Me había marchado unos años a unos escasos cuatrocientos kilómetros y eso me había convertido en una forastera que debía empezar desde cero. Mi estatus ya no era el de una ovetense de toda la vida, ahora me sentía como una señora de Murcia que, recién aprobada la oposición, se instala en la ciudad. Constaté que lo que te define como ovetense es la continuidad, la presencia diaria, fichar en una pandilla, pertenecer a un determinado club, tener unos hijos que van a los mismos colegios que los amigos de tu pandilla y salir por los mismos sitios: llueva, truene o tengas gripe. Presencia, constancia y continuidad. Nada de escapaditas.

Pienso que quienes me hacían sentir de esa manera se equivocaban y yo también cometía un error al aceptar con tanta docilidad aquellas opiniones tan categóricas, cuando lo que se piensa en la calle Cervantes no es lo que se piensa en Ventanielles, aunque la distancia entre ambos lugares sea muy pequeña. Pienso que el único problema consiste en que en Oviedo se pasea mucho por sendas y poco por el interior de la ciudad. Así que llegué a una conclusión: igual que Nueva York es la Gran Manzana, Oviedo es la Pequeña Cebolla. Una ciudad que desde la Edad Media se ha construido capa sobre capa, y cada una de ellas con su propia "mentalidad", que considera irrebatible y que no lo es tanto cuando, en un par de kilómetros, pierde todo su sentido. Me lo aclaró mi marido: "En Oviedo cada uno tenemos nuestra tontería, si todos tuviésemos nuestra propia tontería, nos la mediríamos, la compararíamos y ya no habría problemas".

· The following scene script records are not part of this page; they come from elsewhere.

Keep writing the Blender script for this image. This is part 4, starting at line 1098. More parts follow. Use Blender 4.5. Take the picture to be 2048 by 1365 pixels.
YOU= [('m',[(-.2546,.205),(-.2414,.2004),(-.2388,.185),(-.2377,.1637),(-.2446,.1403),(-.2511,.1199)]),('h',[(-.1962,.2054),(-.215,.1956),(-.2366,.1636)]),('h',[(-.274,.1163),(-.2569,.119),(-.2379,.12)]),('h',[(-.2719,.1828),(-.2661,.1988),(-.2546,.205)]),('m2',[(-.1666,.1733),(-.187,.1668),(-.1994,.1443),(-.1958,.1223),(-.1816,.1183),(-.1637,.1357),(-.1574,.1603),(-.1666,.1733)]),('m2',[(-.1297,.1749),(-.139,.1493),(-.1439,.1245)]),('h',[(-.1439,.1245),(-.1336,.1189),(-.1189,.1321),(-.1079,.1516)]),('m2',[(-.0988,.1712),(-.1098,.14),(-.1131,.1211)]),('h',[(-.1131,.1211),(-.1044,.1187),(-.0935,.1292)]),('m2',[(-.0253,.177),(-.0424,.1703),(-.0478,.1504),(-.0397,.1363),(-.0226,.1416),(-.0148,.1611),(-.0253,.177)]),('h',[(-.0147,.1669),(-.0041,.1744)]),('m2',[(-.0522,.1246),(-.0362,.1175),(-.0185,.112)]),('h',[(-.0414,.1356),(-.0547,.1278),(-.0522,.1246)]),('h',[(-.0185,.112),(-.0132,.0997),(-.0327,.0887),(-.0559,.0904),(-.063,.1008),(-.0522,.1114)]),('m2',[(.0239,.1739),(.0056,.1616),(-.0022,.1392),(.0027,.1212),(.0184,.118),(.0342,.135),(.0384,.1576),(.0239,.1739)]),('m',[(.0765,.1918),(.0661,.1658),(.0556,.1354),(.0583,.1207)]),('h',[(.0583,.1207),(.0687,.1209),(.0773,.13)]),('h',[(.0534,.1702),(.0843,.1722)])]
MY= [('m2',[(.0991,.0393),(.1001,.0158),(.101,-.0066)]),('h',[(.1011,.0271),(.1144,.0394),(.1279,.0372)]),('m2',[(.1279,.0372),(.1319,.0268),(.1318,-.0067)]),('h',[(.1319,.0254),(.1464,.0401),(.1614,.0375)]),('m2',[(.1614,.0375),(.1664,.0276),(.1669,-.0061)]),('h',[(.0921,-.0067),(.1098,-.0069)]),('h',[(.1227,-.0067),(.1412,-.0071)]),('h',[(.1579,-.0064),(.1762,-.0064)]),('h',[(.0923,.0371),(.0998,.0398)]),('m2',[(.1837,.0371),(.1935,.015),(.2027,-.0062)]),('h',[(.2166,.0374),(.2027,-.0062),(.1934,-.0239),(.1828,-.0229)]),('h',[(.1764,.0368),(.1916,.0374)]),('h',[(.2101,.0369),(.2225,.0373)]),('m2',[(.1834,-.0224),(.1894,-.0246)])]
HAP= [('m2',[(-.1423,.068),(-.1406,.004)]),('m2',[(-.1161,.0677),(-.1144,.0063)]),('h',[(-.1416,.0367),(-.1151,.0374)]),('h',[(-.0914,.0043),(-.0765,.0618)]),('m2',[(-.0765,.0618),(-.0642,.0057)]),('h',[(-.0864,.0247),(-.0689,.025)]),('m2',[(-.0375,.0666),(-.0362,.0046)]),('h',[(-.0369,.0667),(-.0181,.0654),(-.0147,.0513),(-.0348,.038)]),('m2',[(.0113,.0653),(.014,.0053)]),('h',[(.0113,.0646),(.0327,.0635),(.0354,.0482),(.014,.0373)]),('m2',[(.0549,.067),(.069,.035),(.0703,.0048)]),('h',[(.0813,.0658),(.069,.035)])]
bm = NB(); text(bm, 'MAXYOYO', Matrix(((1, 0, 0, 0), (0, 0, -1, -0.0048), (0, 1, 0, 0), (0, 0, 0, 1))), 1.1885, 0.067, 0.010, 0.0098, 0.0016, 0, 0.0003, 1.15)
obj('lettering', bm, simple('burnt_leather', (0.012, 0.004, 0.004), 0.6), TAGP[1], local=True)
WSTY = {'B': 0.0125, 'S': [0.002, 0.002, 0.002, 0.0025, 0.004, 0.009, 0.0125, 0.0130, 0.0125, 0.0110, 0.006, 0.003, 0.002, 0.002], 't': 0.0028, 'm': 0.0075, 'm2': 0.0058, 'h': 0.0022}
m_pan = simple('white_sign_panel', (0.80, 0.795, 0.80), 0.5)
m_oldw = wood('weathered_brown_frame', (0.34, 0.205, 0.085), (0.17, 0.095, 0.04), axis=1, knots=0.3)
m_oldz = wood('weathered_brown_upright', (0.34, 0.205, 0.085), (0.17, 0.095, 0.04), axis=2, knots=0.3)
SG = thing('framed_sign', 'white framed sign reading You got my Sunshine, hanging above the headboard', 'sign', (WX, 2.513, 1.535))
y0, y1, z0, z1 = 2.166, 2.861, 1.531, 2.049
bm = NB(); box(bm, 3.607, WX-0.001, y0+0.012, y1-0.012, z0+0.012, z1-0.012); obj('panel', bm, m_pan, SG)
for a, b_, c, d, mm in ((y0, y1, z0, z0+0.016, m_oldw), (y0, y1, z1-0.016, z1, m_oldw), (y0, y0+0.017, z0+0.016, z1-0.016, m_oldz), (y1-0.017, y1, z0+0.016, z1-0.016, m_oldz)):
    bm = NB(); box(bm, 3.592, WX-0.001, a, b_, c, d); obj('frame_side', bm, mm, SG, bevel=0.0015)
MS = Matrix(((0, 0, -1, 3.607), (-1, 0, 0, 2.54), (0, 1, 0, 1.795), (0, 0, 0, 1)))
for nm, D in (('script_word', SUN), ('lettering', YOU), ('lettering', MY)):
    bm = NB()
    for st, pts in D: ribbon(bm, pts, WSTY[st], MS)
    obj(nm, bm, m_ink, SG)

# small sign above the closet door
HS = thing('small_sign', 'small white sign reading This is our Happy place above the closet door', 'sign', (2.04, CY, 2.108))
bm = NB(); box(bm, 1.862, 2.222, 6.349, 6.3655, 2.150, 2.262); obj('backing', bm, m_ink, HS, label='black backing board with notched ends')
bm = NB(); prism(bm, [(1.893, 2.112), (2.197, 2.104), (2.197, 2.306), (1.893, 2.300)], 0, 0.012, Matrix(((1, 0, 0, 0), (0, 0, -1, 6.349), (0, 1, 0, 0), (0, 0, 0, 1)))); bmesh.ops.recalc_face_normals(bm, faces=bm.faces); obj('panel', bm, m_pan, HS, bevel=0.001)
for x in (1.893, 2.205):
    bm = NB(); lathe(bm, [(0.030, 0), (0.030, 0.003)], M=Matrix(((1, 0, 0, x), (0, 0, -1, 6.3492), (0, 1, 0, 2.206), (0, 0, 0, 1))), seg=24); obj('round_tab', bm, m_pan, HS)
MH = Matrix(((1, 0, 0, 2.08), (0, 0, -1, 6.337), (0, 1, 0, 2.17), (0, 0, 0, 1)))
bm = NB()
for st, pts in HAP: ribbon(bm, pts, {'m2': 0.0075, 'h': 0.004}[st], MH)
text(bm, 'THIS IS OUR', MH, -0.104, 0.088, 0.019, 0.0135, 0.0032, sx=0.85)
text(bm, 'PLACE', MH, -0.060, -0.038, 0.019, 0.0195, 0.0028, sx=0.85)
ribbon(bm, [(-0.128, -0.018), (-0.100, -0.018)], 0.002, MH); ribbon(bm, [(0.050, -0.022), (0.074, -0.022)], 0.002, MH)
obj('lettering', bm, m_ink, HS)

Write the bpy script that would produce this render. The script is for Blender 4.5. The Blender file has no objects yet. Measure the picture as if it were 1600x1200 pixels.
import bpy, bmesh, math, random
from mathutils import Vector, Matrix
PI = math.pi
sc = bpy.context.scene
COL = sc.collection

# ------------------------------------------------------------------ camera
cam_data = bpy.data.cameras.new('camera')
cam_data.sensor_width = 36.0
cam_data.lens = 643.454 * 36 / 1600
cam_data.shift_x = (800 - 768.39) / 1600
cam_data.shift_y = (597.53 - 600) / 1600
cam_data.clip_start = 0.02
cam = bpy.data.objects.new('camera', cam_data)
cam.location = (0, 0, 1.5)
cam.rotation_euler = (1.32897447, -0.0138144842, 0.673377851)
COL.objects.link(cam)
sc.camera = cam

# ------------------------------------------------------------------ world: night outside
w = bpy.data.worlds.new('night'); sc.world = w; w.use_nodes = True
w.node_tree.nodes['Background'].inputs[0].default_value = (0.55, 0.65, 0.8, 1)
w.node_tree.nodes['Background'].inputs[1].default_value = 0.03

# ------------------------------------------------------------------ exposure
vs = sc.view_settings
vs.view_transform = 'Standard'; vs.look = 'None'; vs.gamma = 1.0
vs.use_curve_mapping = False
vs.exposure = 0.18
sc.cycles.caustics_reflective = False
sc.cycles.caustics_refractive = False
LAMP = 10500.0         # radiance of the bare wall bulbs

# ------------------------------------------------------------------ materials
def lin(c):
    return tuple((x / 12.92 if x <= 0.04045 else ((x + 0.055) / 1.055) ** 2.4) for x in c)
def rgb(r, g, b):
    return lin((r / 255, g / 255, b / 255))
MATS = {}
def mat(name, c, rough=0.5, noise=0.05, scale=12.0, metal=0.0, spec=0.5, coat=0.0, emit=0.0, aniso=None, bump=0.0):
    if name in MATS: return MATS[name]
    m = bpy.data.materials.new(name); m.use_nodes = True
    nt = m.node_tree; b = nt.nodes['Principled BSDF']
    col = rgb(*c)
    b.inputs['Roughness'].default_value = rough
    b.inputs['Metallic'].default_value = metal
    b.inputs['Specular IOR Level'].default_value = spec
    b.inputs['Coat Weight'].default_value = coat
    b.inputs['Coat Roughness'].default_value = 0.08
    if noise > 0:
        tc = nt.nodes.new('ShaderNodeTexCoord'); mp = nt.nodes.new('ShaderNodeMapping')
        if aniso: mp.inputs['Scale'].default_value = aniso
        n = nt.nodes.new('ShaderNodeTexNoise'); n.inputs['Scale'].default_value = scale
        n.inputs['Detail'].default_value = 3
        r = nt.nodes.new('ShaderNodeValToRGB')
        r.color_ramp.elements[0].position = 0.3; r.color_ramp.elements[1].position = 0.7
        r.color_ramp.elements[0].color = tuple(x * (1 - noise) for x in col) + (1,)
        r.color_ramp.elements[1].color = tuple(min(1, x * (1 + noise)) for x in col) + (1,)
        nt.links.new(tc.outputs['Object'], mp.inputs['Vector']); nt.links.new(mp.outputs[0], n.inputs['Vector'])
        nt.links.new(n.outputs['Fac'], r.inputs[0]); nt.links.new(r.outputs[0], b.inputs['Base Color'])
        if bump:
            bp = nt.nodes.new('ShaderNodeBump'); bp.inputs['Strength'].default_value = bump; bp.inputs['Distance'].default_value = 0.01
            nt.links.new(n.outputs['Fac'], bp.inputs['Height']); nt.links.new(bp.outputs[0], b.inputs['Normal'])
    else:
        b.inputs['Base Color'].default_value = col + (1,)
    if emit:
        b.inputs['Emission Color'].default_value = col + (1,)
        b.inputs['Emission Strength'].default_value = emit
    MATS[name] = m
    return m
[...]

He tenido la suerte de conocer bien las dos capas más opuestas de Oviedo: el cogollo de la cebolla, que para mí es la zona del centro y una de sus capas más externas: la zona rural del valle de Las Caldas.

La primera, la del centro, es donde nací. Es una zona segura, agradable y cómoda, el reducto del Oviedín del alma, un paraíso para grupos de ancianas que, cogidas del brazo, colonizan cafeterías y pastelerías. Refugio de los escasos pijos que han sobrevivido a la crisis y no se han ido a Montecerrao. Pero si tan solo se camina a unos pocos metros del Club de Tenis ya encuentras un barrio y la ciudad empieza a cambiar, se pueden encontrar carnicerías halal y también las ferreterías y mercerías que han escapado del centro, invadido por oficinas. Y si desde Uría se camina cuesta abajo se encontrarán otros barrios, unos con universitarios y otro con ninis. Unos mundos variados con unos códigos de peinado y vestimenta diferenciado y hasta con otro lenguaje, que conviven separados por unos pocos metros. Y si todavía se quiere continuar el paseo, se podrá llegar a las zonas rurales, aún más distintas de la ciudad.

Tengo que reconocer que aunque el Oviedín del alma es interesante y ha sido fondo de magníficas novelas, tengo debilidad por el valle de Las Caldas, el lugar de mis mejores recuerdos. Allí me casé en la iglesia de San Juan de Priorio, igual que el resto de las mujeres de mi familia, y fue allí donde mi hijo hizo su primera comunión. De niña montaba a caballo por las caleyas de Piñera, aprendí a ordeñar vacas, cogí setas junto a jabalíes en los bosques y contemplé las peñas de caliza desde un carro de yerba. Muchos de mis amigos de la infancia continúan viviendo en el pueblo, crían palomas mensajeras y bueyes de arrastre.

Ahora, el valle ha cambiado, el paso del tren ya no marca las horas. Se ha construido un campo de golf y rehabilitado el balneario, muy entretenidos los dos y con un personal muy agradable. La zona se ha llenado de bares y es difícil decidir cuál es mejor. Se ha convertido en zona de paseos dominicales, sobre todo ahora, que va a llegar el buen tiempo y cuando comenzarán a brotar unas flores, pobres incautas, que morirán con las heladas de mayo.

Es en este tiempo de principio de primavera, cuando huele a mimosa y el Campo San Francisco se llena de brotes y de señoras que practican marcha nórdica, cuando pienso que no existe una ciudad más acogedora, cómoda y atopadiza que Oviedo. Que la muy Noble y muy Leal, Benemérita, Invicta, Heroica y Buena, Ciudad de Oviedo. Porque sobre todo es eso: Buena.